◆ OBJECTIVE ◆
Copy nothing but the lines below running from the line containing "Write the Godot" through the line containing "st.add_vertex(X * p)", both end lines included.
============
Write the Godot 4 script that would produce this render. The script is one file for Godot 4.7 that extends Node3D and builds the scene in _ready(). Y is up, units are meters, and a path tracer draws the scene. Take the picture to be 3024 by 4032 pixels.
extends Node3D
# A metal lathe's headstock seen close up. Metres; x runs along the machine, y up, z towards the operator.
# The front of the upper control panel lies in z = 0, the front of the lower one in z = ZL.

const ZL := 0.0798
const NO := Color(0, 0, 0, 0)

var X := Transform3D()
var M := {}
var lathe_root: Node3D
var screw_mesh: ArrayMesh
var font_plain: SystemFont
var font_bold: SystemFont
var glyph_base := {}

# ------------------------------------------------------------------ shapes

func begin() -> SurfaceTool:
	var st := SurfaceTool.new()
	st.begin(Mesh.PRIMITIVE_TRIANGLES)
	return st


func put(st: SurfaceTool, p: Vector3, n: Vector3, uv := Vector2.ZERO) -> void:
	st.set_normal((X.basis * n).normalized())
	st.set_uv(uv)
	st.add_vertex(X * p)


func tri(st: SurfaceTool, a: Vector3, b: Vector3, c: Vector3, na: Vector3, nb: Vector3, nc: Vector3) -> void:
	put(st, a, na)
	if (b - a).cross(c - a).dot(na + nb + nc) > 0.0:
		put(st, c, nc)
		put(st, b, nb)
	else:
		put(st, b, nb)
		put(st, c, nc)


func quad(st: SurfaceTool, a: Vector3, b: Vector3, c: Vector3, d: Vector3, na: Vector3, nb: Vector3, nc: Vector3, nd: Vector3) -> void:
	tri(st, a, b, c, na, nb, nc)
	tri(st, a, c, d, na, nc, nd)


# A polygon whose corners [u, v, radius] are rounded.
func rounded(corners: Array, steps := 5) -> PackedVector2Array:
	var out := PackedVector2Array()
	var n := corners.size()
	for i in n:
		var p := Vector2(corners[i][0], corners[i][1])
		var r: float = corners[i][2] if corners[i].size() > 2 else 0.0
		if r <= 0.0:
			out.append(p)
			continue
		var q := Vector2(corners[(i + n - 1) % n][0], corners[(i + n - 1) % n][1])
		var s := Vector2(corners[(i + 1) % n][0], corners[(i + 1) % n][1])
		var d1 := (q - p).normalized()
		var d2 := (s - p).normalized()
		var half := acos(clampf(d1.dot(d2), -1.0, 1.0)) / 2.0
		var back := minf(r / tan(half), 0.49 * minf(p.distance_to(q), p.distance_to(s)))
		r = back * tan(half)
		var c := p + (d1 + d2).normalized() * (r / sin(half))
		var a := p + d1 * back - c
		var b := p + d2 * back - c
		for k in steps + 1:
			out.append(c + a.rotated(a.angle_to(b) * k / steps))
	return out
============
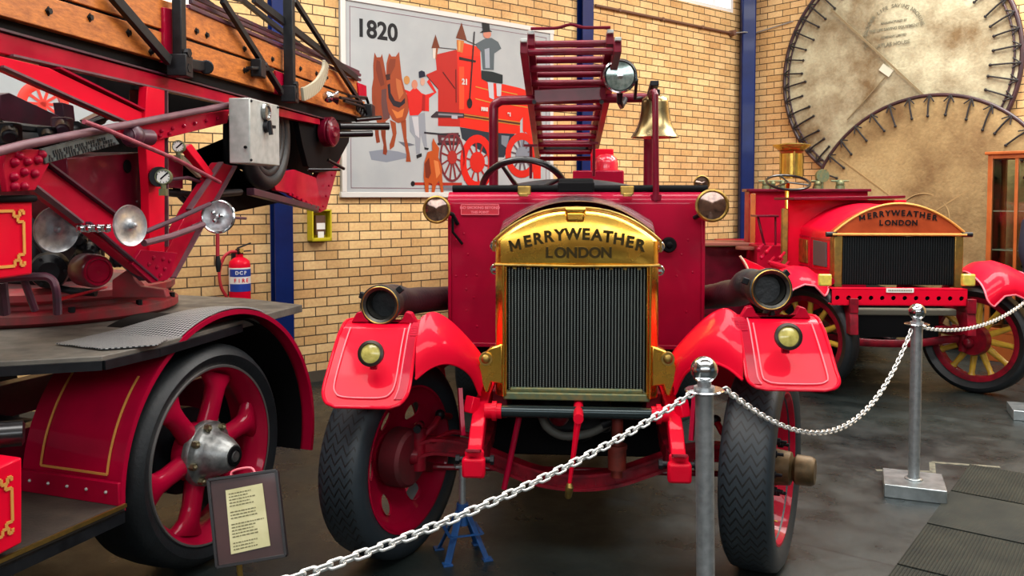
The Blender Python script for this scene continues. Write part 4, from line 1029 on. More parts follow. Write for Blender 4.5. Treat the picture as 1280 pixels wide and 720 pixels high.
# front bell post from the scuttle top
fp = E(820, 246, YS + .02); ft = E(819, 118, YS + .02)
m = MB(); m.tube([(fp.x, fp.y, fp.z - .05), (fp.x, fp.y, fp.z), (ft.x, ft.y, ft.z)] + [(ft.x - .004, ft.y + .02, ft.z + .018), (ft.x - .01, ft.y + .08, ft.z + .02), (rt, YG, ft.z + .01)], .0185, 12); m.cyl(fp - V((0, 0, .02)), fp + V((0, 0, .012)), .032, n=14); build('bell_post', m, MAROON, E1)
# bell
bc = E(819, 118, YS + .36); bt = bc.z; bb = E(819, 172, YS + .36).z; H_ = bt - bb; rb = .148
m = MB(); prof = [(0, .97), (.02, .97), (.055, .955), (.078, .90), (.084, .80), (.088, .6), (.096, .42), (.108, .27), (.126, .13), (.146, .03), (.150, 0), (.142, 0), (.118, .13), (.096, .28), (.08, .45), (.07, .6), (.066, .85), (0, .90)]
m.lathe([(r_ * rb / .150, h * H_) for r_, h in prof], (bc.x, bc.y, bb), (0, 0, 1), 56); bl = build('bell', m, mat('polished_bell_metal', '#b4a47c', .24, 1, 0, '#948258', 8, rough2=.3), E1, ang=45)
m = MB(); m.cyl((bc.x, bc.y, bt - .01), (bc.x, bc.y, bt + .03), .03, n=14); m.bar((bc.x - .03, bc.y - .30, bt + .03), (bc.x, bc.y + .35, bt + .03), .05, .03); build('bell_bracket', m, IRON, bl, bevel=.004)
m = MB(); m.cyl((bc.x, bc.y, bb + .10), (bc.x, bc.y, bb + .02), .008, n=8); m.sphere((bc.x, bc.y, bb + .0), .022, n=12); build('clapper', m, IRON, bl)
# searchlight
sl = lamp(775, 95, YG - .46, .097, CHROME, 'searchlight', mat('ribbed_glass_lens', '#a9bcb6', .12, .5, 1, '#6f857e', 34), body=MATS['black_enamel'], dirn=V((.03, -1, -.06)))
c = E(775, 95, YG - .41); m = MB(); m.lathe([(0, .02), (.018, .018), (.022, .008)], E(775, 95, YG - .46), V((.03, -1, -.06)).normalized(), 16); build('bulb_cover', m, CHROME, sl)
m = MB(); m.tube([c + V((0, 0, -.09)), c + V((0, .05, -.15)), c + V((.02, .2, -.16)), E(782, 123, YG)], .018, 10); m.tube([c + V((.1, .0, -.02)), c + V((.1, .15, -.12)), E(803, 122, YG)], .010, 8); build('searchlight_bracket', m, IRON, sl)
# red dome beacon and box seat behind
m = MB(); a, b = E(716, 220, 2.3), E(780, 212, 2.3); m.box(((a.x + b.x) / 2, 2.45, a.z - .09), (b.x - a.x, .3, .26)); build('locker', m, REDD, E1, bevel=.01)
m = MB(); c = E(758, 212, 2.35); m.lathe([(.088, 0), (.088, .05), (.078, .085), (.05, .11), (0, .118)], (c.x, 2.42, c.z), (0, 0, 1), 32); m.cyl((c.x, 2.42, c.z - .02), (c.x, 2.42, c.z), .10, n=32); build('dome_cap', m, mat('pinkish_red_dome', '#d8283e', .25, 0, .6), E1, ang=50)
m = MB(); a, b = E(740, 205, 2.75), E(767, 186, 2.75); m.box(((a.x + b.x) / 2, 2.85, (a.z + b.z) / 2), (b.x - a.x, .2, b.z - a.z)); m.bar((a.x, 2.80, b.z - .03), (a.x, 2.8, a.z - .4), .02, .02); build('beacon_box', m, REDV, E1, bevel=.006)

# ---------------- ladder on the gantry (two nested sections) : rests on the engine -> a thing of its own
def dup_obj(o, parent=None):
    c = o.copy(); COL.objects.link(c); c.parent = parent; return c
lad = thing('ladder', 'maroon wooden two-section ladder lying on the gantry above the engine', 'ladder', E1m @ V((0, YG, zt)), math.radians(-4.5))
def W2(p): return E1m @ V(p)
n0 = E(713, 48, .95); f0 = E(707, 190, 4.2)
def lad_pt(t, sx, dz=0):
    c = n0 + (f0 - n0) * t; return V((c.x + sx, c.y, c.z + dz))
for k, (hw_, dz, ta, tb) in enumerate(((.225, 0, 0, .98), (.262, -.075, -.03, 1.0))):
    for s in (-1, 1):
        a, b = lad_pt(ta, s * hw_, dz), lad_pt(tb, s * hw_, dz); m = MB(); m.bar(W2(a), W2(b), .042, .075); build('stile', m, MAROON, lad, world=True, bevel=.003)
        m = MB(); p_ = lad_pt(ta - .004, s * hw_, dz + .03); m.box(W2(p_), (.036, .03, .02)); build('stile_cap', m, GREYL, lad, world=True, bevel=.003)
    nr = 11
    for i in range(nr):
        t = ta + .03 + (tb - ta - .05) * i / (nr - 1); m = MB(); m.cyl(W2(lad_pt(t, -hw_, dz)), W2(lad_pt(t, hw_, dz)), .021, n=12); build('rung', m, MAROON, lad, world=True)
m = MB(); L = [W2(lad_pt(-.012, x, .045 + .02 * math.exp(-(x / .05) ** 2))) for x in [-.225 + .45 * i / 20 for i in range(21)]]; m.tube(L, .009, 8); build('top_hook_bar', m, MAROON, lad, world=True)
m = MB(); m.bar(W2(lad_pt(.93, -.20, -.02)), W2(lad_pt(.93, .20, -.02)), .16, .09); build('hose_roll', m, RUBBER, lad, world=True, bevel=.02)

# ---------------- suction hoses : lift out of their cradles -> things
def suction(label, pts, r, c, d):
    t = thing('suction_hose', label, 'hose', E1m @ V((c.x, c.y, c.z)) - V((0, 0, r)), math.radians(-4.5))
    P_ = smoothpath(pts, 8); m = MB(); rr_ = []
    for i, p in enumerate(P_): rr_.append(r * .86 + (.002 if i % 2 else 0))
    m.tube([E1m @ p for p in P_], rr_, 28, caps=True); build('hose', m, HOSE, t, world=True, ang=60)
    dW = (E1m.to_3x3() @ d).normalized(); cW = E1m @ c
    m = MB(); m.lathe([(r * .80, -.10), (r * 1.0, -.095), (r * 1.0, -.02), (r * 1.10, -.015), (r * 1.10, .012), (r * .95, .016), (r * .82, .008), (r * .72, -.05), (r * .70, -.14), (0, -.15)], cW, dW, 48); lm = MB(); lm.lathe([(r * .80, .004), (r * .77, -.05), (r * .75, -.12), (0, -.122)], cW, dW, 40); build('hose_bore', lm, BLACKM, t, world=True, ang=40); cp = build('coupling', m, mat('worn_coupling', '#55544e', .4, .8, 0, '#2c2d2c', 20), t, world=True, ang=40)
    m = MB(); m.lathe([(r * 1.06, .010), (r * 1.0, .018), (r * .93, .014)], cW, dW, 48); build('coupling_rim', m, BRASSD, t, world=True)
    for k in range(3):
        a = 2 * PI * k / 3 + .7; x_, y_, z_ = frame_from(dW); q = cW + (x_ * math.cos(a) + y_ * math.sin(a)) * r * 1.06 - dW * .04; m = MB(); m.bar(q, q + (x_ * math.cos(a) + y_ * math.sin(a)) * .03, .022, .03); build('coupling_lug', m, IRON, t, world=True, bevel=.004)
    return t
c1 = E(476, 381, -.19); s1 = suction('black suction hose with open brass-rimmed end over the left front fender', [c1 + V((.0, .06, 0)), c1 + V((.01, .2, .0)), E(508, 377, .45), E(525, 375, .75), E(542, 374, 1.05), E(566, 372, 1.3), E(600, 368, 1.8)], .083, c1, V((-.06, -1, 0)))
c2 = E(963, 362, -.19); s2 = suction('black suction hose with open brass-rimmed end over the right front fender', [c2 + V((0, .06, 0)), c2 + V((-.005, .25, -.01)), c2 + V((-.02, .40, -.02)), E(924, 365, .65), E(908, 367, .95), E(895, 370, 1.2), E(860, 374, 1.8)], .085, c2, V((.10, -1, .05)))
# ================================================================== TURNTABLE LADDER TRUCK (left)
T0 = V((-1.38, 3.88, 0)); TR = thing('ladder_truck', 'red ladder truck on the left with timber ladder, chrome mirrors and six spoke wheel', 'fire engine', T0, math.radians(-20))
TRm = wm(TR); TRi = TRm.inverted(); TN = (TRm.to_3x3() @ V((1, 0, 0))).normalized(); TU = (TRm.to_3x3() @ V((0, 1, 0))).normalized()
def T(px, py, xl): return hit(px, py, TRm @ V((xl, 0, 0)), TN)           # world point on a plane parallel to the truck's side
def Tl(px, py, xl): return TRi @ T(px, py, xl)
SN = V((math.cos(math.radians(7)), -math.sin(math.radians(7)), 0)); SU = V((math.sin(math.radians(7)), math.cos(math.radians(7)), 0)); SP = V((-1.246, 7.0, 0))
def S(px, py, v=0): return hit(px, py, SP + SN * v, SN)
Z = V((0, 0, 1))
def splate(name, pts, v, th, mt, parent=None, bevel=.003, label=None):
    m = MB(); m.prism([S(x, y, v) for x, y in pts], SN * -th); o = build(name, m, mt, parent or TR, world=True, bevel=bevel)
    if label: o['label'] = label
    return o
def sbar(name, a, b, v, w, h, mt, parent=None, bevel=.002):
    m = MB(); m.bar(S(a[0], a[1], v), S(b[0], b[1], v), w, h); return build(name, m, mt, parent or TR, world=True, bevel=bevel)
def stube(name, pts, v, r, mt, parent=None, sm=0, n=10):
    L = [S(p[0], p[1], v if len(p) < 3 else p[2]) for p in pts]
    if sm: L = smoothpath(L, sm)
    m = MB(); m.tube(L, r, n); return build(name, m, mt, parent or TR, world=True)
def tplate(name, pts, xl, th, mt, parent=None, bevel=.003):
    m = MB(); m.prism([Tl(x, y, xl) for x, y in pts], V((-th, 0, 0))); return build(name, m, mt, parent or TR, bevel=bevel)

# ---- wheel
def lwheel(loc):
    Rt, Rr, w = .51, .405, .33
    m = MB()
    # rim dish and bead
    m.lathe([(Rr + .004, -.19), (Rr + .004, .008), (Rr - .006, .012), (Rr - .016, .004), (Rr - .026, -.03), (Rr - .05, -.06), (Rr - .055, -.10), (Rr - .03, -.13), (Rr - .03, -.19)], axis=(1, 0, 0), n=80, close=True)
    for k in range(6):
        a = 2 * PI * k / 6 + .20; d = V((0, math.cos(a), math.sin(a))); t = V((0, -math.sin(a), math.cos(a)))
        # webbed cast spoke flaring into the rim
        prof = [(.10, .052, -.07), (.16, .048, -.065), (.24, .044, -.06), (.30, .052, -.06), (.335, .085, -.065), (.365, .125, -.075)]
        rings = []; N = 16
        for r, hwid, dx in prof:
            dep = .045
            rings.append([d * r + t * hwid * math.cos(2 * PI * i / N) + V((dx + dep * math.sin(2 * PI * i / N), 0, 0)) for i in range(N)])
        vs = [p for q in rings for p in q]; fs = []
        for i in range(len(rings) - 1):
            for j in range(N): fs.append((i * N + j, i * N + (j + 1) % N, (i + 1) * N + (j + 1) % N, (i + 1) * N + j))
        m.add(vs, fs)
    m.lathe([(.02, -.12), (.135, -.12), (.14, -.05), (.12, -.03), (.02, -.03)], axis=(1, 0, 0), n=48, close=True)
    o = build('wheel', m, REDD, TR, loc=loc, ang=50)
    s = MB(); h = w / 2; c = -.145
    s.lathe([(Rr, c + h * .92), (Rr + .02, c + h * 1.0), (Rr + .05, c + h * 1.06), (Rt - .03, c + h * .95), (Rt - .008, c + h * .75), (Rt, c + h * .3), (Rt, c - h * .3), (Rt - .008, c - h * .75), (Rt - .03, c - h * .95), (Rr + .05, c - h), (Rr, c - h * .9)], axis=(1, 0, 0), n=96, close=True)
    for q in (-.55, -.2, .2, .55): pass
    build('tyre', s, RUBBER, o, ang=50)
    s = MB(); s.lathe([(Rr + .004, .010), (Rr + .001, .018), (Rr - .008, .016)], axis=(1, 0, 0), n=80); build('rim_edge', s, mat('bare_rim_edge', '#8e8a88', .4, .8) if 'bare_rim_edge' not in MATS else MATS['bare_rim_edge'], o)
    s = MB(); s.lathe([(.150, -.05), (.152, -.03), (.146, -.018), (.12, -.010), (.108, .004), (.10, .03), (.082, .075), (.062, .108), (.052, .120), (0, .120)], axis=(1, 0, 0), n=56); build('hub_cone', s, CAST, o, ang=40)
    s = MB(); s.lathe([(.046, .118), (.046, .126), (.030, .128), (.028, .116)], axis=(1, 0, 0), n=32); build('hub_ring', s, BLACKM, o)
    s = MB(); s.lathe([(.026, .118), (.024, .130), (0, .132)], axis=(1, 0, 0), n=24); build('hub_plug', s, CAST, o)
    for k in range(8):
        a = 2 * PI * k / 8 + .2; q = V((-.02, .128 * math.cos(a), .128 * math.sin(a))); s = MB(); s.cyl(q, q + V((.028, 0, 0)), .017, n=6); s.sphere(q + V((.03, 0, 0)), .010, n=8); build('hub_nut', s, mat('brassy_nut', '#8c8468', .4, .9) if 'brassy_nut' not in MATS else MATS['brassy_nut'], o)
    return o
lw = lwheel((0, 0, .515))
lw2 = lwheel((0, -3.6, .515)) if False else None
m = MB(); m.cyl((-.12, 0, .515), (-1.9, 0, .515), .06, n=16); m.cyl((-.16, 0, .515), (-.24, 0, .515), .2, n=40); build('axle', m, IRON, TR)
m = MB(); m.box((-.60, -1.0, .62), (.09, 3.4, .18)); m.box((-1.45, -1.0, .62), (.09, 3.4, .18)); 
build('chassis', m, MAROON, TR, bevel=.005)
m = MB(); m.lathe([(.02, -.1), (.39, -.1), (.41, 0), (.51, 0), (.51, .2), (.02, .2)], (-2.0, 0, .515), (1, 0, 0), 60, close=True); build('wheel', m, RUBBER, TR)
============
◆ THE COMPLETED TASK ◆
Write the Godot 4 script that would produce this render. The script is one file for Godot 4.7 that extends Node3D and builds the scene in _ready(). Y is up, units are meters, and a path tracer draws the scene. Take the picture to be 3024 by 4032 pixels.
extends Node3D
# A metal lathe's headstock seen close up. Metres; x runs along the machine, y up, z towards the operator.
# The front of the upper control panel lies in z = 0, the front of the lower one in z = ZL.

const ZL := 0.0798
const NO := Color(0, 0, 0, 0)

var X := Transform3D()
var M := {}
var lathe_root: Node3D
var screw_mesh: ArrayMesh
var font_plain: SystemFont
var font_bold: SystemFont
var glyph_base := {}

# ------------------------------------------------------------------ shapes

func begin() -> SurfaceTool:
	var st := SurfaceTool.new()
	st.begin(Mesh.PRIMITIVE_TRIANGLES)
	return st


func put(st: SurfaceTool, p: Vector3, n: Vector3, uv := Vector2.ZERO) -> void:
	st.set_normal((X.basis * n).normalized())
	st.set_uv(uv)
	st.add_vertex(X * p)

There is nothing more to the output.